Them cookies are serious business, people.
One of the reasons many vets give for choosing their profession is, “I like animals better than people.” It’s not a good reason, mind you, and those with misanthropic tendencies learn to cover it up pretty quickly or else have a rotten career, but I will tell you from experience that well, it’s true.
I’ve been working on it. I actually get along pretty well with people, as far as I can tell. But every once in a while I experience one of those penultimate human experiences that I’m supposed to relish, and all I can do is run away screaming and bury my face in the dog and not want to talk to another person for at least eight hours, possibly ten. I had one of those this week.
In an attempt to raise a good citizen, I enrolled my daughter in Girl Scouts. I did it when I was a kid. I tried to find my picture of me in my Brownies uniform to prove it, but I think it’s in the storage facility somewhere, at least that is my excuse. Anyway, as far as I could recall, it was fun: we made some ribbon barrettes, colored, got to wear those badass brown sashes to school and strut around every Tuesday, and I think one time I sold some Thin Mints. It was low key.
And I look around at the second graders these days dressing like Miley Cyrus and singing all the words to “I’m Sexy and I Know It”, and I realized something with horror: I’m apparently an old school prude. And I’m really not, but compared to what’s out there, I kind of am. And I had two main choices for after school activities for my daughter: Girl Scouts or the local dance studio, and if you saw what the eight year olds were wearing at the last recital you would understand why I went with the scouts.

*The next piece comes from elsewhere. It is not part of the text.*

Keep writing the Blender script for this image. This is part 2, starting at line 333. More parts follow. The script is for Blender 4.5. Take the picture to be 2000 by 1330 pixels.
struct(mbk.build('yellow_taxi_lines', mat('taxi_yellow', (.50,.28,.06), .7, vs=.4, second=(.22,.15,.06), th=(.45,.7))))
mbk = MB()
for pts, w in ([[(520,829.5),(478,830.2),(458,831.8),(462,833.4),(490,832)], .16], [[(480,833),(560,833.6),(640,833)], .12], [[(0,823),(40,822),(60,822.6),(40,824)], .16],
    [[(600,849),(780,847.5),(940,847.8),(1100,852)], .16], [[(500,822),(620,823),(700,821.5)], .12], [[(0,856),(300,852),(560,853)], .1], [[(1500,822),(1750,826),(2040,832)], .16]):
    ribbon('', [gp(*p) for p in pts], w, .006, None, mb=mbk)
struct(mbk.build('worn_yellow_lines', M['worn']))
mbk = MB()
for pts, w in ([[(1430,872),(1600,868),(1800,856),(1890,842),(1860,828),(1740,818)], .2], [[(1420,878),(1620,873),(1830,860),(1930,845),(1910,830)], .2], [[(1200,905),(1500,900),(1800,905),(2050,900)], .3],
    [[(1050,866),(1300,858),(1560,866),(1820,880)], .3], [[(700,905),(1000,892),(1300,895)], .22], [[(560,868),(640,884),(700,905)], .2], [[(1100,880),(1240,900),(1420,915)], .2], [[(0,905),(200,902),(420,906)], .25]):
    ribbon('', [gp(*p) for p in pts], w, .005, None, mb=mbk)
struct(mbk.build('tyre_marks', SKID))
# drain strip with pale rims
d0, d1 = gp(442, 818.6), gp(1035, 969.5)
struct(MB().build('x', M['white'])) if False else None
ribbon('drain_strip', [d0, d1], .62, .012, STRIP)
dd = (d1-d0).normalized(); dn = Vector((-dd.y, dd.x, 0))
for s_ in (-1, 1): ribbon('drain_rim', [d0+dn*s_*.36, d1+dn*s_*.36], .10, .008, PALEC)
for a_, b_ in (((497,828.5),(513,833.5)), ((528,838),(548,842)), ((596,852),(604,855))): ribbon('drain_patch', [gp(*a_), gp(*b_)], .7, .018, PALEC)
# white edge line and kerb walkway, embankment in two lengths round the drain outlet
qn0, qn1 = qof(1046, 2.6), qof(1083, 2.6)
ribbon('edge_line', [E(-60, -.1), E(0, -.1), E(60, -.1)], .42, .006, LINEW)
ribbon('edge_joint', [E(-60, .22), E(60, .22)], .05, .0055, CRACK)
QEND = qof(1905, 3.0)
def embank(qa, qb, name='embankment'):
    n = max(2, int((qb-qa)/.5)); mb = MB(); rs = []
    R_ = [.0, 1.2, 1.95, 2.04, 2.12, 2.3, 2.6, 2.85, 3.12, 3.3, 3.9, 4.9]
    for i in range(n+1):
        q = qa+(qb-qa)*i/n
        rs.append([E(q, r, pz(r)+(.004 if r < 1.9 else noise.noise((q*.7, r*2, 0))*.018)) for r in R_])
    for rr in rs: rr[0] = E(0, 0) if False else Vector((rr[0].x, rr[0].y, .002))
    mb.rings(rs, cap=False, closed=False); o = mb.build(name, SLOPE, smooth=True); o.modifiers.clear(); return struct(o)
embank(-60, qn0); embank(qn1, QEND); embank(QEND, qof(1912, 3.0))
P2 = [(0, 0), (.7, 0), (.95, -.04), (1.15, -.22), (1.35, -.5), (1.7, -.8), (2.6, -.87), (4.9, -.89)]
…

Because the Scouts are the answer to all the things we bemoan about being a woman today, right? It’s about teamwork and solidarity. It’s about empowerment. Equality. Buoying your fellow woman instead of throwing her under the bus. Girl power and all of that, embrace your brain, etc.
Well.
As January approached, word came down that Girl Scout Cookie season was fast approaching, and which Mandatory Cookie Meeting would we like to attend. Our troop’s Cookie Magistrate dutifully went on the troop’s behalf, and came back with a 500 page Rule Book detailing the intricate and mythic tome that outlined cookie sale parameters. There are major rules here, people. Deadlines and requirements and set in stone dates and Craigslist bans and everything.
But no matter. My daughter, a bit more outgoing than I ever was, was happy to grab our mobile unit- we got rid of our wagon when the kids were little so we were stuck with a rolling Tumi bag like a displaced commuter, or maybe a street hawker from Manhattan selling pirated goods- and head down the street in search of some sales.

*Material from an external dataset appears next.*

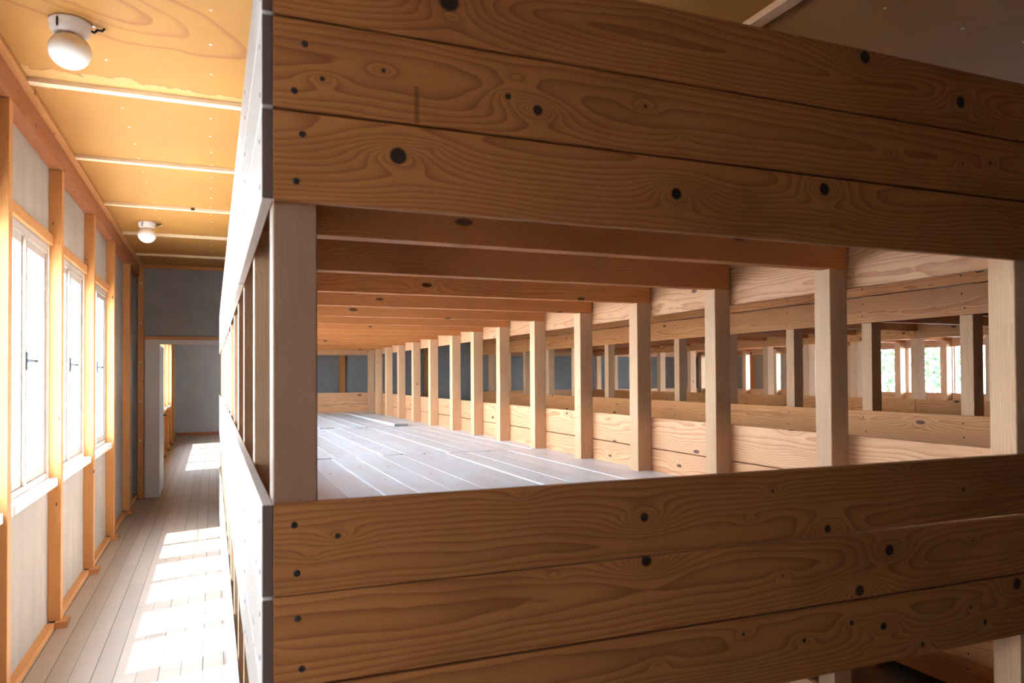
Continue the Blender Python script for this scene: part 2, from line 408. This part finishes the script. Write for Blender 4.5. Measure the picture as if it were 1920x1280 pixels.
# cross battens under the ceiling joints, and one long batten past the first bunk
for k, Y in enumerate([1.55, 2.95, 4.33, 5.71, 7.14, 8.52, 9.93]):
    MB().box((-0.86, 2.10), (Y - 0.028, Y + 0.028), (ZC - 0.024, ZC)).build('ceiling_batten', M['lath'], cl)
MB().box((2.105, 2.165), (YB, YP), (ZC - 0.03, ZC)).build('ceiling_batten', M['pine_plain'], cl)
for X in (5.2,):
    MB().box((X, X + 0.06), (YB, YP), (ZC - 0.024, ZC)).build('ceiling_batten', M['pine_plain'], cl)

STUDS = [-2.6, -1.26, 0.10, 1.44, 2.80, 4.135, 5.465, 6.855, 8.195, 9.66]
WINBAYS_L = [5, 6, 7, 8]      # bay k lies between stud k and stud k+1
WINBAYS_R = [4, 5, 6, 7]
SW = 0.07

def side_wall(side, name, studs, bays, y0, y1, wn0, xin, sgn):
    """xin: inner panel face; sgn: +1 when the room lies towards +X"""
    def X(a, b):                      # distances from the panel face into the room
        p, q = xin + sgn * a, xin + sgn * b
        return (min(p, q), max(p, q))
    zlo, zhi = 0.93, 2.42
    w = empty(name, kind='structure')
    panels = []
    ys = [y0] + [s for s in studs if y0 < s < y1] + [y1]
    for i in range(len(ys) - 1):
        a, b = ys[i], ys[i + 1]
        isw = any(abs(studs[k] - a) < 1e-6 for k in bays)
        if isw:
            MB().box(X(-0.02, 0), (a, b), (0, zlo), ch=0).build('wall_panel', M['panel'], w)
            MB().box(X(-0.02, 0), (a, b), (zhi, ZC), ch=0).build('wall_panel', M['panel'], w)
            MB().box(X(-0.07, -0.02), (a, b), (-0.1, zlo), ch=0).build('outer_boarding', M['ext'], w)
            MB().box(X(-0.07, -0.02), (a, b), (zhi, ZC + .1), ch=0).build('outer_boarding', M['ext'], w)
        else:
            MB().box(X(-0.02, 0), (a, b), (0, ZC), ch=0).build('wall_panel', M['panel'], w)
            MB().box(X(-0.07, -0.02), (a, b), (-0.1, ZC + .1), ch=0).build('outer_boarding', M['ext'], w)
    for s in studs:
        MB().box(X(0, 0.073), (s, s + SW), (0.04, 2.92), ch=0.002).build('stud', M['stud'], w)
        MB().box(X(0.045, 0.112), (s - 0.035, s + SW + 0.03), (0.0, 0.04), axis=0).build('stud_block', M['stud'], w)
    for i in range(len(ys) - 1):
        a = ys[i] + (SW + .03 if ys[i] in studs else 0); b = ys[i + 1] - (.035 if ys[i + 1] in studs else 0)
        MB().box(X(0, 0.045), (a, b), (0, 0.04)).build('sill_plate', M['stud'], w)
    MB().box(X(0, 0.073), (y0, y1), (2.92, 3.06)).build('top_plate', M['red'], w)
    MB().box(X(0.045, 0.112), (y0, y1), (3.062, ZC), rnd=.31).build('ceiling_moulding', M['stud'], w)
    n = wn0
    for k in bays:
        if not (y0 - .01 <= studs[k] < y1): continue
        a = studs[k] + SW; b = studs[k + 1] if k + 1 < len(studs) else y1
        n += 1
        W = empty('window_%d' % n, kind='structure')
        MB().box(X(0.001, 0.026), (a, b), (2.43, 2.495), rnd=.62).build('header_board', M['stud'], W)
        MB().box(X(-0.03, 0.056), (a, b), (0.90, 0.948)).build('window_sill', M['pale'], W)
        fr = MB()
        fr.box(X(-0.055, -0.001), (a, b), (2.375, 2.43)).box(X(-0.055, -0.001), (a, b), (0.948, 0.985))
        fr.box(X(-0.055, -0.001), (a, a + 0.03), (0.985, 2.375)).box(X(-0.055, -0.001), (b - 0.03, b), (0.985, 2.375))
        fr.build('window_frame', M['sash'], W)
        mid = (a + b) / 2
        for (p, q) in ((a + 0.03, mid), (mid, b - 0.03)):
            sa = MB(); st = 0.042
            sa.box(X(-0.045, -0.012), (p, p + st), (0.985, 2.375)).box(X(-0.045, -0.012), (q - st, q), (0.985, 2.375))
            sa.box(X(-0.045, -0.012), (p + st, q - st), (0.985, 1.035)).box(X(-0.045, -0.012), (p + st, q - st), (2.33, 2.375))
            so = sa.build('casement', M['sash'], W)
            mm = (p + q) / 2
            mu = MB().box(X(-0.038, -0.022), (p + st, q - st), (1.682, 1.696)).box(X(-0.038, -0.022), (mm - .006, mm + .006), (1.035, 2.33))
            mu.build('muntin', M['pale'], so)
            MB().box(X(-0.031, -0.029), (p + st, q - st), (1.035, 2.33), ch=0).build('pane', M['glass'], so)
        MB().box(X(-0.012, 0.006), (mid - 0.024, mid + 0.024), (0.985, 2.375)).build('meeting_strip', M['sash'], W)
        h = MB().box(X(0.006, 0.012), (mid - 0.012, mid + 0.012), (1.63, 1.73)).box(X(0.012, 0.045), (mid - 0.007, mid + 0.007), (1.673, 1.687))
        h.box(X(0.035, 0.047), (mid - 0.01, mid + 0.085), (1.672, 1.688))
        h.build('window_handle', M['iron'], W)
    return n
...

How hard could that be, right? Everyone loves Thin Mints. Plus it’s a cute kid in a brownie uniform and she was walking an also-cute Golden retriever, and it was the first day you could legally sell cookies so no one had the “Oh, I bought some already” excuse.
Fifteen houses later, not one neighbor even bothered to answer the door to reject us to our faces. Dejected, we returned home. And ate some cookies.
The next day, my friend and I had the bright idea to go walk around the neighborhood down by the library. The library is right across the street from the local junior high, and we timed it just as the 13 year olds were pouring out of the school in search of carbs. It was awesome. The girls opened up their little suitcase and held court like the brilliant hucksters they were. It was glorious.
And the next day, we found out someone ratted us out.
There are Cookie Spies, you see. And they called whatever 1-800 number exists for Reporting Illegal Sales of Cookies on us. Because if there’s one thing a Girl Scout loves more than supporting her fellow scouts, it’s winning “big prizes.” Like T-shirts and pillow pets. And as much as the idea of fundraising for the greater good may appeal to one’s sense of community, when it all boils down to it, in this cutthroat world, it’s each scout for herself. We weren’t trying to be sneaky. We weren’t trying to pull one over on The Man, or in this case The Girl. I just wanted my daughter to sell at least one box of cookies so she’d stop looking so sad and I wouldn’t have 96 boxes of Thin Mints sitting on my dining room table calling to me.
As we were to learn, buried somewhere in the rules and regulations that state you can walk on the sidewalk in a mobile unit prior to said date, somehow stopping on the sidewalk is not ok. Like, I guess you need to continually stay in motion until booth sales start this upcoming weekend. (Trolling private residences is ok, though.)
I tried to picture how this might work, me driving slowly around the block while my daughter hung out the back trying to count out change, and my head started to hurt. So I went to Joann’s to get some stickers for something or another, and every person in there was a Girl Scout mom trying to come up with the fanciest poster for their kid’s wagon. And then my head hurt even more. Because so help me God, I think those women were enjoying this. They were plotting the best street corners to walk on. I never thought I would hear a bunch of middle aged women in a fabric store having this conversation.
I’ve learned some lessons about solidarity, community and leadership over the last month. Yes I have. More than anything, I learned that if this is what sisterhood is about, well, I guess I made the right choice being the weirdo who hangs out with her dogs all day, because it’s way easier that way.
And if anyone asks, my name is Jennifer Bagelsong and my troop is number 666 from San Dimas.